Sin teoría Revolucionaria, no habrá revolución
*Sin teoría Revolucionaria, no habrá revolución*
Todo esto devuelve una actualidad brutal a la advertencia de Lenin: sin teoría revolucionaria —sin una comprensión materialista renovada, sin un plan integral para articular cada lucha particular en una estrategia común— no hay posibilidad de un verdadero movimiento revolucionario. Solo tendremos resistencias fragmentarias, derrotas repetidas o, en el mejor de los casos, administraciones tibias de lo que el capital todavía puede repartir.
*Sin teoría Revolucionaria, no habrá revolución*
Delfo Acosta
«Sin teoría revolucionaria no puede haber movimiento revolucionario», decía Lenin en 1902. Más de un siglo después, la frase resuena casi como un reproche doloroso. Porque si algo revela el estado actual de la izquierda revolucionaria es su dificultad para construir una teoría a la altura de este siglo XXI.
¿Qué significa una teoría revolucionaria? Nada más —y nada menos— que disponer de un plan de acción orientado a transformar la sociedad. Es un plan que, en cada momento histórico, permite mejorar las condiciones para la lucha por el objetivo final —lo que algunos llamarían táctica—; un plan capaz de despertar en cada grupo social y en cada individuo la conciencia de su situación y del papel que desempeñan dentro del marco global de la lucha social. Una verdadera teoría revolucionaria organiza a todos para la acción. En ella, cada colectivo, grupo, individuo o clase cumple una función específica, convirtiéndose en una pieza de una maquinaria común que representa la lucha total contra la clase dominante y su aparato de poder.

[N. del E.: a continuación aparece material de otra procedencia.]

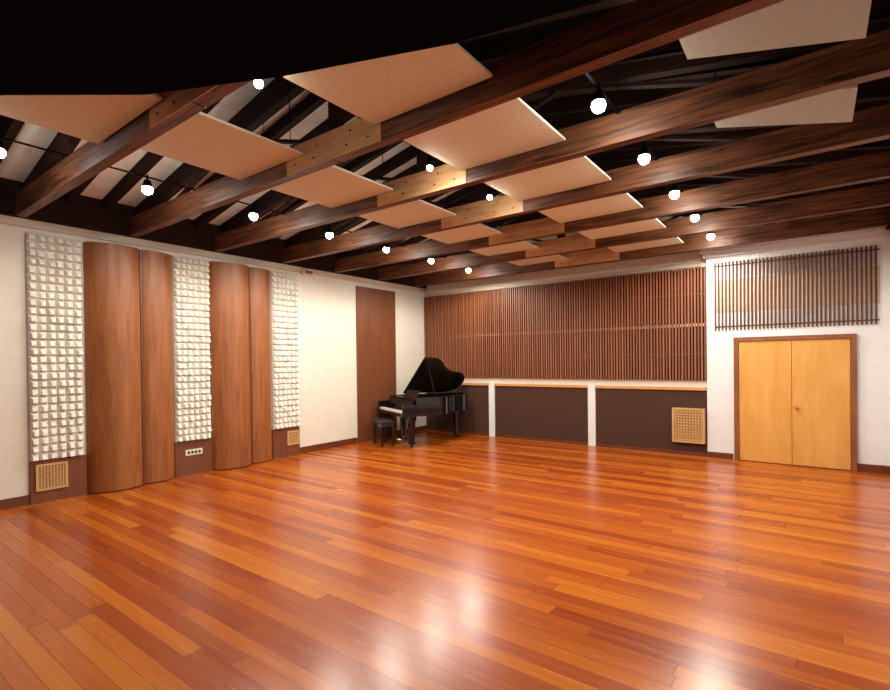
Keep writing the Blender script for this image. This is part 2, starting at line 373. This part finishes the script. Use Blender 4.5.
# ---------------------------------------------------------------- ceiling lamps
LR=[(-5.80,y) for y in (1.20,2.43,3.70,4.95,6.18,7.40,8.66)]+[(-1.29,y) for y in (3.70,4.94,6.22,7.43,8.72)]+[(-3.02,1.98),(-3.02,3.85),(-3.02,4.97)]
PW=100
def lamp(x,y,pw,small):
    root=empty('ceiling_lamp',(x,y,3.60)); r=.030 if small else .052
    bm=bmesh.new(); cyl(bm,0,0,r*.5,.10,r*1.0,r*.6,n=24); cyl(bm,0,0,.10,.16,.012,n=8); mk('lamp_housing',bm,M['black'],parent=root)
    k=max(i for i in range(len(TY)) if TY[i]<y); a=TY[k]+.05-y; b=(TY[k+1]-.062-y) if k+1<len(TY) else (YF-y)
    bm=bmesh.new(); box(bm,-.012,.012,a,b,.13,.142); mk('mounting_bar',bm,M['black'],parent=root)
    bm=bmesh.new(); bmesh.ops.create_uvsphere(bm,u_segments=20,v_segments=12,radius=r); mk('bulb',bm,M['bulb'],parent=root,smooth=True)
    ld=bpy.data.lights.new('lamp_light','SPOT'); ld.energy=pw; ld.color=(1,.915,.775); ld.shadow_soft_size=.14; ld.spot_size=radians(172); ld.spot_blend=.4
    lo=link(bpy.data.objects.new('lamp_light',ld)); lo.parent=root; lo.location=(0,0,-.07)
    return thing(root,'lit round spotlight with black housing mounted between trusses','ceiling lamp','ceiling spotlights')
for x,y in LR: lamp(x,y,(PW if x<-3.5 or x>-2 else PW*.6)*(.15 if y<1.5 else 1)*(.5 if 1.5<y<2.6 else 1), -3.5<x<-2)

# ---------------------------------------------------------------- grand piano
ANG=25
P=empty('grand_piano',(-7.03,7.51,0)); P.rotation_euler=(0,0,-radians(ANG))
def bez(p0,p1,p2,p3,n=12):
    return [tuple((1-t)**3*a+3*(1-t)**2*t*b+3*(1-t)*t*t*c+t**3*d for a,b,c,d in zip(p0,p1,p2,p3)) for t in [i/n for i in range(1,n+1)]]
def outline(y0,k=0):
    o=[(-.68+k,y0),(.68-k,y0)]
    o.append((.68-k,.82))
    o+=bez((.68-k,.82),(.68-k,1.15),(.22-k,1.18),(.14-k,1.60),14)
    o+=bez((.14-k,1.60),(.10-k,2.06-k),(-.62,2.12-k),(-.68+k,1.74),14)
    return o
def ring(bm,out,inn,z0,z1):
    n=len(out); V=[[bm.verts.new((*p,z)) for p in q] for q in (out,inn) for z in (z0,z1)]
    ol,oh,il,ih=V
    for i in range(n):
        j=(i+1)%n
        bm.faces.new((ol[i],ol[j],oh[j],oh[i])); bm.faces.new((il[j],il[i],ih[i],ih[j])); bm.faces.new((oh[i],oh[j],ih[j],ih[i])); bm.faces.new((ol[j],ol[i],il[i],il[j]))
bm=bmesh.new(); ring(bm,outline(.30),outline(.34,.04),.62,.97)
prism(bm,[(x*.99,y) for x,y in outline(.31,.01)],.63,.69)
mk('case',bm,M['lacquer'],parent=P)
bm=bmesh.new(); prism(bm,outline(.35,.045),.84,.86)
for i in range(22):
    x=-.58+i*.05; yend=1.6 if x<0 else 1.6-1.4*max(0,x)
    if x<.55: box(bm,x,x+.004,.4,max(.6,yend),.875,.879)
mk('soundboard',bm,M['gold'],parent=P)
bm=bmesh.new(); box(bm,-.68,.68,0,.31,.62,.69); box(bm,-.68,-.61,.02,.30,.69,.86); box(bm,.61,.68,.02,.30,.69,.86); mk('keybed',bm,M['lacquer'],parent=P,bevel=.012)
bm=bmesh.new()
for i in range(52): box(bm,-.605+i*.02327,-.605+i*.02327+.0222,.03,.19,.69,.73)
mk('white_keys',bm,M['ivory'],parent=P)
bm=bmesh.new()
for i in range(51):
    if i%7 in (0,2,3,5,6): box(bm,-.605+(i+1)*.02327-.006,-.605+(i+1)*.02327+.006,.095,.19,.73,.742)
mk('black_keys',bm,M['lacquer'],parent=P)
bm=bmesh.new(); prism(bm,[(.19,.69),(.24,.69),(.28,.93),(.255,.93)],-.605,.605,axis='x'); mk('fallboard',bm,M['lacquer'],parent=P)
bm=bmesh.new(); prism(bm,[(.46,.95),(.475,.95),(.575,1.10),(.56,1.10)],-.32,.32,axis='x'); mk('music_desk',bm,M['lacquer'],parent=P)
for lx,ly in ((-.57,.24),(.57,.24),(-.15,1.68)):
    bm=bmesh.new()
    for z0_,z1_,a,b in ((.54,.63,.09,.09),(.12,.54,.052,.075),(.07,.12,.065,.065)):
        cyl(bm,lx,ly,z0_,z1_,a*1.2,b*1.2,n=8)
    cyl(bm,0,0,-.02,.02,.035,n=16,mat=Matrix.Translation((lx,ly,.035))@Matrix.Rotation(pi/2,4,'X'))
    mk('leg',bm,M['lacquer'],parent=P)
bm=bmesh.new(); box(bm,-.13,-.09,.30,.34,.14,.63); box(bm,.09,.13,.30,.34,.14,.63); box(bm,-.16,.16,.26,.37,.08,.14); box(bm,-.05,.05,.31,.325,.3,.63)
lyre=mk('pedal_lyre',bm,M['lacquer'],parent=P,bevel=.004)
for px in (-.07,0,.07):
    bm=bmesh.new(); box(bm,px-.015,px+.015,.16,.27,.085,.10); mk('pedal',bm,M['brass'],parent=lyre,bevel=.003)
lid=empty('lid',(-.68,0,.985)); lid.parent=P; lid.rotation_euler=(0,-radians(35),0)
lo_=[(x+.68,y) for x,y in outline(.62)]
bm=bmesh.new(); prism(bm,lo_,.0,.022); mk('main_lid',bm,M['lacquer'],parent=lid,bevel=.004)
bm=bmesh.new(); prism(bm,[(0,.63),(1.36,.63),(1.34,.80),(1.15,.92),(0,.92)],.026,.045); mk('front_flap',bm,M['lacquer'],parent=lid,bevel=.004)
p0=Vector((.60,.78,.95)); th=radians(35); r=1.14
p1=Vector((-.68+r*cos(th),.78,.985+r*sin(th)))
bm=bmesh.new(); d=p1-p0; mtx=Matrix.Translation(p0)@Vector((0,0,1)).rotation_difference(d.normalized()).to_matrix().to_4x4()
cyl(bm,0,0,0,d.length,.010,n=10,mat=mtx); mk('lid_prop',bm,M['lacquer'],parent=P)
thing(P,'glossy black grand piano with raised lid in the room corner','piano')
ca,sa=cos(radians(ANG)),sin(radians(ANG))
bx,by=-.02,-.12
B=empty('piano_bench',(-7.03+bx*ca+by*sa,7.51-bx*sa+by*ca,0)); B.rotation_euler=(0,0,-radians(ANG))
bm=bmesh.new(); box(bm,-.27,.27,-.16,.16,.46,.53); mk('seat',bm,M['leather'],parent=B,bevel=.02)
bm=bmesh.new(); box(bm,-.25,.25,-.145,.145,.40,.46); mk('apron',bm,M['lacquer'],parent=B)
for lx in (-.22,.22):
    for ly in (-.115,.115):
        bm=bmesh.new(); cyl(bm,lx,ly,0,.40,.022,.032,n=10); mk('leg',bm,M['lacquer'],parent=B)
thing(B,'black leather-topped piano bench in front of the keyboard','bench')

# ---------------------------------------------------------------- world, camera
w=bpy.data.worlds.new('w'); scene.world=w; w.use_nodes=True
w.node_tree.nodes['Background'].inputs[0].default_value=(.02,.02,.025,1)
w.node_tree.nodes['Background'].inputs[1].default_value=.3
f,yaw,pitch,roll,cy=497.2951,0.6392,-0.0081,-0.0116,365.3869
F=Vector((-sin(yaw)*cos(pitch),cos(yaw)*cos(pitch),sin(pitch))); R=Vector((cos(yaw),sin(yaw),0)); U=R.cross(F)
R2=R*cos(roll)+U*sin(roll); U2=-R*sin(roll)+U*cos(roll)
cd=bpy.data.cameras.new('camera'); cam=link(bpy.data.objects.new('camera',cd))
cd.sensor_width=36; cd.sensor_fit='HORIZONTAL'; cd.lens=f*36/890; cd.shift_y=(cy-345)/890; cd.clip_start=.02
m=Matrix.Identity(4)
for i in range(3): m[i][0]=R2[i]; m[i][1]=U2[i]; m[i][2]=-F[i]
m[2][3]=1.7
cam.matrix_world=m
scene.camera=cam
scene.view_settings.view_transform='Standard'
scene.view_settings.look='None'
scene.view_settings.exposure=.12
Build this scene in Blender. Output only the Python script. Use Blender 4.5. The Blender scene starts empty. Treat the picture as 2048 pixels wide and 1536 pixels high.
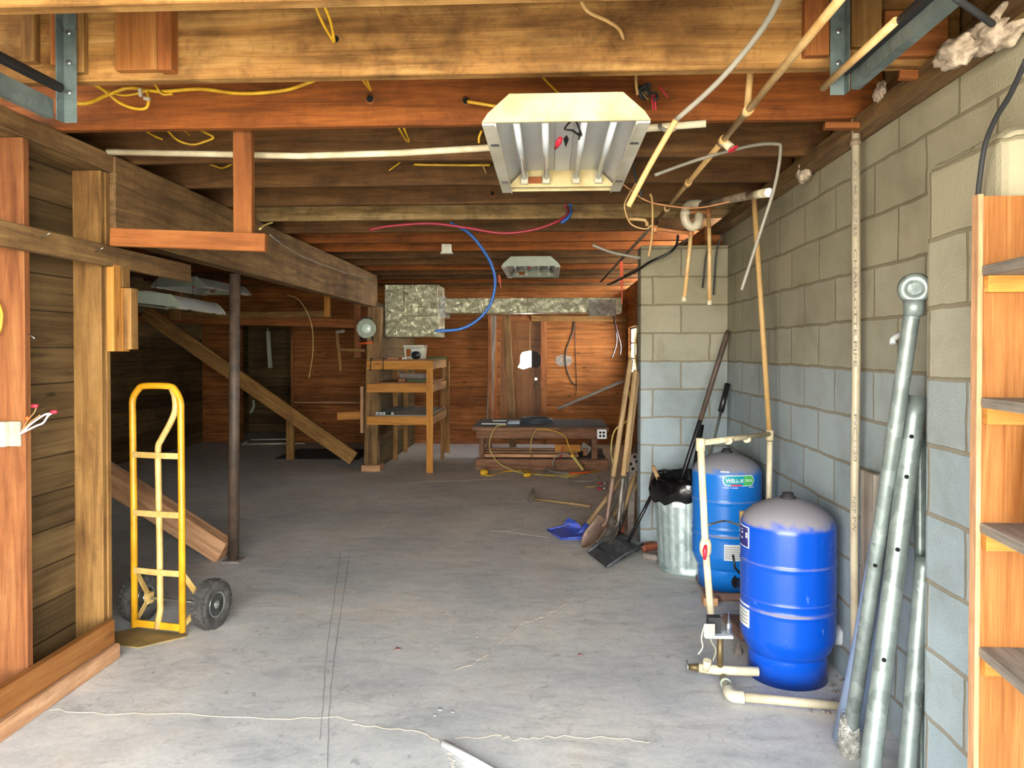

La teoría revolucionaria ya ha establecido sus principios y leyes fundamentales. Lo que resta es aplicarlos a la realidad concreta en la que vivimos, traduciéndolos en un plan de acción. Cada acción particular debe insertarse dentro de una estrategia mayor; solo así, organizadas y sincronizadas, estas acciones pueden conducirnos a la victoria. La huelga, la movilización, la protesta, la elección o incluso la acción armada tienen su momento. Pero son efectivas únicamente cuando forman parte de un plan integral. Aisladas, fragmentadas o espontáneas, terminan favoreciendo y fortaleciendo al poder de la clase dominante. Lenin advertía con claridad: tales acciones, desprovistas de estrategia, no son más que expresiones de oportunismo.
Hoy, sin embargo, buena parte de la izquierda parece aferrada a mapas viejos que ya no describen el terreno. Las derrotas del siglo pasado no solo destruyeron organizaciones y estados obreros; también erosionaron la capacidad crítica y sepultaron la confianza en la posibilidad histórica de una transformación. Como resultado, persiste una lectura del presente con categorías del siglo XX, sin reelaborar una comprensión real del capitalismo financiarizado, tecnológicamente hipertrofiado y ambientalmente en crisis que define nuestro tiempo.
Esto se traduce en una doble carencia: una incapacidad de entender el presente —incapacidad para leer las nuevas formas de explotación y fragmentación de la clase trabajadora— y una notable pobreza de imaginación para proyectar el futuro, que deja a los movimientos reducidos a respuestas meramente defensivas, sin horizonte ni estrategia. Así, el debate político se enreda en viejos dualismos (reforma o revolución, partido o movimientos, Estado o autogestión) sin articular una visión dialéctica capaz de superar esas tensiones.
Mientras tanto, muchos de los intelectuales que se reclaman herederos del marxismo o del socialismo revolucionario parecen incapaces de ofrecer respuestas teóricas consistentes. Algunos se atrincheran en el dogma y repiten fórmulas como mantras sin someterlas a crítica. Otros se pierden en debates universitarios que brillan por su erudición, pero que poco tienen que ver con la praxis transformadora.
Todo esto devuelve una actualidad brutal a la advertencia de Lenin: sin teoría revolucionaria —sin una comprensión materialista renovada, sin un plan integral para articular cada lucha particular en una estrategia común— no hay posibilidad de un verdadero movimiento revolucionario. Solo tendremos resistencias fragmentarias, derrotas repetidas o, en el mejor de los casos, administraciones tibias de lo que el capital todavía puede repartir.
El desafío está abierto. Supone, por un lado, rescatar los principios fundamentales de la teoría revolucionaria; por otro, aplicar esas leyes generales al momento histórico concreto que nos toca vivir, elaborando un nuevo plan de acción que devuelva a la lucha su sentido estratégico. Sin nostalgia ni autocomplacencia, pero también sin claudicaciones. Porque sin esa teoría, la izquierda seguirá girando en círculos, atrapada en su propia derrota.